DATASET EXTRACT —
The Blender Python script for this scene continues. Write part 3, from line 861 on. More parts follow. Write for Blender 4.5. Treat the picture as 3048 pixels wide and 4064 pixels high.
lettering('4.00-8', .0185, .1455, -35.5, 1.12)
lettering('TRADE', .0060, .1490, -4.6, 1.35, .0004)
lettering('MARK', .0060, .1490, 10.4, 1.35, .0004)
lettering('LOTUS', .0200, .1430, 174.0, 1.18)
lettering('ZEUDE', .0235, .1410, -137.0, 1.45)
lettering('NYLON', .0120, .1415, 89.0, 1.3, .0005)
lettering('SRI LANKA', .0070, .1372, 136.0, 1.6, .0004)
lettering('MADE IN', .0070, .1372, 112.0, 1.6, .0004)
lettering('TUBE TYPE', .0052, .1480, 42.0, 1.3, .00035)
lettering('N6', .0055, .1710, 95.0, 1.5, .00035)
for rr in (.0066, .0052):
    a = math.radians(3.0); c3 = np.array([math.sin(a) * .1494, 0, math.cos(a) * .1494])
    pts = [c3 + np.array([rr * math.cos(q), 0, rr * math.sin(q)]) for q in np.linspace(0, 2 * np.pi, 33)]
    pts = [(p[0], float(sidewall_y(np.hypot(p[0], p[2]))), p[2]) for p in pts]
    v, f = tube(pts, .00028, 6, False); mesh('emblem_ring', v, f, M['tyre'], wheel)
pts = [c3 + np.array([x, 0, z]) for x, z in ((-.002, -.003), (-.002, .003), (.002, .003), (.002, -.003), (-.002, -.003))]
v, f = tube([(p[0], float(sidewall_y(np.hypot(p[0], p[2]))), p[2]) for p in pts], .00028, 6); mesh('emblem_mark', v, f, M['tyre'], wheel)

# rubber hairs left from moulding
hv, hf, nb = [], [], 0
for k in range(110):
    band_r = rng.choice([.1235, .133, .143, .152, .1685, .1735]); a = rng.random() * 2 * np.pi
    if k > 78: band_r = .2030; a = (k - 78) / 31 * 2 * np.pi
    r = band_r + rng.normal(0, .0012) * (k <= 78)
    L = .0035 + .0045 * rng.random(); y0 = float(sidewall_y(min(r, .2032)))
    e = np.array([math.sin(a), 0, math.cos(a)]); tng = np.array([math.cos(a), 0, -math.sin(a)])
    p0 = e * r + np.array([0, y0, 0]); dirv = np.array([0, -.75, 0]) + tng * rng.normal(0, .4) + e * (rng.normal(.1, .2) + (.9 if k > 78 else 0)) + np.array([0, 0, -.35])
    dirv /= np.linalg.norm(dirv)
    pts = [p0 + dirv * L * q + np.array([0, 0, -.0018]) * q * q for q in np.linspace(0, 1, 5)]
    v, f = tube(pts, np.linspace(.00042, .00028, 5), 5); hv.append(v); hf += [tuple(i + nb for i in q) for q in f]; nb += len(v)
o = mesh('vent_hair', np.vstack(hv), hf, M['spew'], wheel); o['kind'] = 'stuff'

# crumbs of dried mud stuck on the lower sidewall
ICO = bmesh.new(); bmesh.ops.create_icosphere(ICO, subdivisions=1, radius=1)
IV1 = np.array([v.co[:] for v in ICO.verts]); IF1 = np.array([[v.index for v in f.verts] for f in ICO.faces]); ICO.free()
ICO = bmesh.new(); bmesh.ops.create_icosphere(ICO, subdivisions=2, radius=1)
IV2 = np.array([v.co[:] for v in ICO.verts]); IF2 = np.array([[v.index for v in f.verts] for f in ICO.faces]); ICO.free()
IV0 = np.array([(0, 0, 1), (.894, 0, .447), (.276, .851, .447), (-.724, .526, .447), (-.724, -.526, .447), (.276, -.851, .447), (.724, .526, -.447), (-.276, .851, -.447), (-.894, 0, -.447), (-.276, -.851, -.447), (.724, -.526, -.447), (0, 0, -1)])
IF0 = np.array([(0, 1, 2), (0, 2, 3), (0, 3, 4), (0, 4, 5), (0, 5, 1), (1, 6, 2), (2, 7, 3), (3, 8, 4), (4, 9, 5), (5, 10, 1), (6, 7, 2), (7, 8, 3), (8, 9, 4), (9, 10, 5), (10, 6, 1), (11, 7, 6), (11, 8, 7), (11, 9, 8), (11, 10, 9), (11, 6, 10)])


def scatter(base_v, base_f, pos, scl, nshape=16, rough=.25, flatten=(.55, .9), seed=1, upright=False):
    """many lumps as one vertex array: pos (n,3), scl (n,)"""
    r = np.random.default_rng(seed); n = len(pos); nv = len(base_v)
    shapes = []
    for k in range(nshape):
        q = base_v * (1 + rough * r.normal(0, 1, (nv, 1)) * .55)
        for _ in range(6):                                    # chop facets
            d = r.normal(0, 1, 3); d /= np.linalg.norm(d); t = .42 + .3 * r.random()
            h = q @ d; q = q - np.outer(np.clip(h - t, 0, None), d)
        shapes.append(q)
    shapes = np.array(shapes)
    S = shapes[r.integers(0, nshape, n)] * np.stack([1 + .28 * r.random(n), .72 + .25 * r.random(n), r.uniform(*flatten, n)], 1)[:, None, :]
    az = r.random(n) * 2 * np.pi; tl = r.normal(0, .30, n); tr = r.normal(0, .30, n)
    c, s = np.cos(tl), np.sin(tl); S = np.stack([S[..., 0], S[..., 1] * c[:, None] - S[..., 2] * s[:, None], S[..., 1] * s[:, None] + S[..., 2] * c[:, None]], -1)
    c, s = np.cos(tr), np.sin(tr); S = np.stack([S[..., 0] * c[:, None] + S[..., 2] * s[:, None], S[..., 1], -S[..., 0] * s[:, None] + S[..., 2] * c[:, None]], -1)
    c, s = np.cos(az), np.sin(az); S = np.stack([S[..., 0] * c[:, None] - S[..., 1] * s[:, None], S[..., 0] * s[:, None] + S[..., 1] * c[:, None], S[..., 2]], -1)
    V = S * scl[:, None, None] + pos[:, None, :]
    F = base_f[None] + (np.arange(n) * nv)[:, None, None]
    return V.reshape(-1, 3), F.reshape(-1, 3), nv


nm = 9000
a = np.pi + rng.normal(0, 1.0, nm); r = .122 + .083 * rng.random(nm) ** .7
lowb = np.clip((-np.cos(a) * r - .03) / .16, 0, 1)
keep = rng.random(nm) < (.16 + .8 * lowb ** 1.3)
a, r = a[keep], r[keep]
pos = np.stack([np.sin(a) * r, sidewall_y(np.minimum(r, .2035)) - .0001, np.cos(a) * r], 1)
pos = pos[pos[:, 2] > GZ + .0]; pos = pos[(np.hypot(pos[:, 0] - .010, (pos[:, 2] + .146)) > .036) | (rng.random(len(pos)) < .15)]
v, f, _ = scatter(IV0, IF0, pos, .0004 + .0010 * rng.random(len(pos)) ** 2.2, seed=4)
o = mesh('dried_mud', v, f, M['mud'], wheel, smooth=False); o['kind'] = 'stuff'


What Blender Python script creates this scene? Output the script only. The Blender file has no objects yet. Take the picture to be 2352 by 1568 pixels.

WHAT IS REQUIRED —
Faithfully copy every entry, leaving nothing out.

THE REPLY —
The Blender Python script for this scene continues. Write part 3, from line 861 on. More parts follow. Write for Blender 4.5. Treat the picture as 3048 pixels wide and 4064 pixels high.
lettering('4.00-8', .0185, .1455, -35.5, 1.12)
lettering('TRADE', .0060, .1490, -4.6, 1.35, .0004)
lettering('MARK', .0060, .1490, 10.4, 1.35, .0004)
lettering('LOTUS', .0200, .1430, 174.0, 1.18)
lettering('ZEUDE', .0235, .1410, -137.0, 1.45)
lettering('NYLON', .0120, .1415, 89.0, 1.3, .0005)
lettering('SRI LANKA', .0070, .1372, 136.0, 1.6, .0004)
lettering('MADE IN', .0070, .1372, 112.0, 1.6, .0004)
lettering('TUBE TYPE', .0052, .1480, 42.0, 1.3, .00035)
lettering('N6', .0055, .1710, 95.0, 1.5, .00035)
for rr in (.0066, .0052):
    a = math.radians(3.0); c3 = np.array([math.sin(a) * .1494, 0, math.cos(a) * .1494])
    pts = [c3 + np.array([rr * math.cos(q), 0, rr * math.sin(q)]) for q in np.linspace(0, 2 * np.pi, 33)]
    pts = [(p[0], float(sidewall_y(np.hypot(p[0], p[2]))), p[2]) for p in pts]
    v, f = tube(pts, .00028, 6, False); mesh('emblem_ring', v, f, M['tyre'], wheel)
pts = [c3 + np.array([x, 0, z]) for x, z in ((-.002, -.003), (-.002, .003), (.002, .003), (.002, -.003), (-.002, -.003))]
v, f = tube([(p[0], float(sidewall_y(np.hypot(p[0], p[2]))), p[2]) for p in pts], .00028, 6); mesh('emblem_mark', v, f, M['tyre'], wheel)

# rubber hairs left from moulding
hv, hf, nb = [], [], 0
for k in range(110):
    band_r = rng.choice([.1235, .133, .143, .152, .1685, .1735]); a = rng.random() * 2 * np.pi
    if k > 78: band_r = .2030; a = (k - 78) / 31 * 2 * np.pi
    r = band_r + rng.normal(0, .0012) * (k <= 78)
    L = .0035 + .0045 * rng.random(); y0 = float(sidewall_y(min(r, .2032)))
    e = np.array([math.sin(a), 0, math.cos(a)]); tng = np.array([math.cos(a), 0, -math.sin(a)])
    p0 = e * r + np.array([0, y0, 0]); dirv = np.array([0, -.75, 0]) + tng * rng.normal(0, .4) + e * (rng.normal(.1, .2) + (.9 if k > 78 else 0)) + np.array([0, 0, -.35])
    dirv /= np.linalg.norm(dirv)
    pts = [p0 + dirv * L * q + np.array([0, 0, -.0018]) * q * q for q in np.linspace(0, 1, 5)]
    v, f = tube(pts, np.linspace(.00042, .00028, 5), 5); hv.append(v); hf += [tuple(i + nb for i in q) for q in f]; nb += len(v)
o = mesh('vent_hair', np.vstack(hv), hf, M['spew'], wheel); o['kind'] = 'stuff'

# crumbs of dried mud stuck on the lower sidewall
ICO = bmesh.new(); bmesh.ops.create_icosphere(ICO, subdivisions=1, radius=1)
IV1 = np.array([v.co[:] for v in ICO.verts]); IF1 = np.array([[v.index for v in f.verts] for f in ICO.faces]); ICO.free()
ICO = bmesh.new(); bmesh.ops.create_icosphere(ICO, subdivisions=2, radius=1)
IV2 = np.array([v.co[:] for v in ICO.verts]); IF2 = np.array([[v.index for v in f.verts] for f in ICO.faces]); ICO.free()
IV0 = np.array([(0, 0, 1), (.894, 0, .447), (.276, .851, .447), (-.724, .526, .447), (-.724, -.526, .447), (.276, -.851, .447), (.724, .526, -.447), (-.276, .851, -.447), (-.894, 0, -.447), (-.276, -.851, -.447), (.724, -.526, -.447), (0, 0, -1)])
IF0 = np.array([(0, 1, 2), (0, 2, 3), (0, 3, 4), (0, 4, 5), (0, 5, 1), (1, 6, 2), (2, 7, 3), (3, 8, 4), (4, 9, 5), (5, 10, 1), (6, 7, 2), (7, 8, 3), (8, 9, 4), (9, 10, 5), (10, 6, 1), (11, 7, 6), (11, 8, 7), (11, 9, 8), (11, 10, 9), (11, 6, 10)])


def scatter(base_v, base_f, pos, scl, nshape=16, rough=.25, flatten=(.55, .9), seed=1, upright=False):
    """many lumps as one vertex array: pos (n,3), scl (n,)"""
    r = np.random.default_rng(seed); n = len(pos); nv = len(base_v)
    shapes = []
    for k in range(nshape):
        q = base_v * (1 + rough * r.normal(0, 1, (nv, 1)) * .55)
        for _ in range(6):                                    # chop facets
            d = r.normal(0, 1, 3); d /= np.linalg.norm(d); t = .42 + .3 * r.random()
            h = q @ d; q = q - np.outer(np.clip(h - t, 0, None), d)
        shapes.append(q)
    shapes = np.array(shapes)
    S = shapes[r.integers(0, nshape, n)] * np.stack([1 + .28 * r.random(n), .72 + .25 * r.random(n), r.uniform(*flatten, n)], 1)[:, None, :]
    az = r.random(n) * 2 * np.pi; tl = r.normal(0, .30, n); tr = r.normal(0, .30, n)
    c, s = np.cos(tl), np.sin(tl); S = np.stack([S[..., 0], S[..., 1] * c[:, None] - S[..., 2] * s[:, None], S[..., 1] * s[:, None] + S[..., 2] * c[:, None]], -1)
    c, s = np.cos(tr), np.sin(tr); S = np.stack([S[..., 0] * c[:, None] + S[..., 2] * s[:, None], S[..., 1], -S[..., 0] * s[:, None] + S[..., 2] * c[:, None]], -1)
    c, s = np.cos(az), np.sin(az); S = np.stack([S[..., 0] * c[:, None] - S[..., 1] * s[:, None], S[..., 0] * s[:, None] + S[..., 1] * c[:, None], S[..., 2]], -1)
    V = S * scl[:, None, None] + pos[:, None, :]
    F = base_f[None] + (np.arange(n) * nv)[:, None, None]
    return V.reshape(-1, 3), F.reshape(-1, 3), nv


nm = 9000
a = np.pi + rng.normal(0, 1.0, nm); r = .122 + .083 * rng.random(nm) ** .7
lowb = np.clip((-np.cos(a) * r - .03) / .16, 0, 1)
keep = rng.random(nm) < (.16 + .8 * lowb ** 1.3)
a, r = a[keep], r[keep]
pos = np.stack([np.sin(a) * r, sidewall_y(np.minimum(r, .2035)) - .0001, np.cos(a) * r], 1)
pos = pos[pos[:, 2] > GZ + .0]; pos = pos[(np.hypot(pos[:, 0] - .010, (pos[:, 2] + .146)) > .036) | (rng.random(len(pos)) < .15)]
v, f, _ = scatter(IV0, IF0, pos, .0004 + .0010 * rng.random(len(pos)) ** 2.2, seed=4)
o = mesh('dried_mud', v, f, M['mud'], wheel, smooth=False); o['kind'] = 'stuff'


What Blender Python script creates this scene? Output the script only. The Blender file has no objects yet. Take the picture to be 2352 by 1568 pixels.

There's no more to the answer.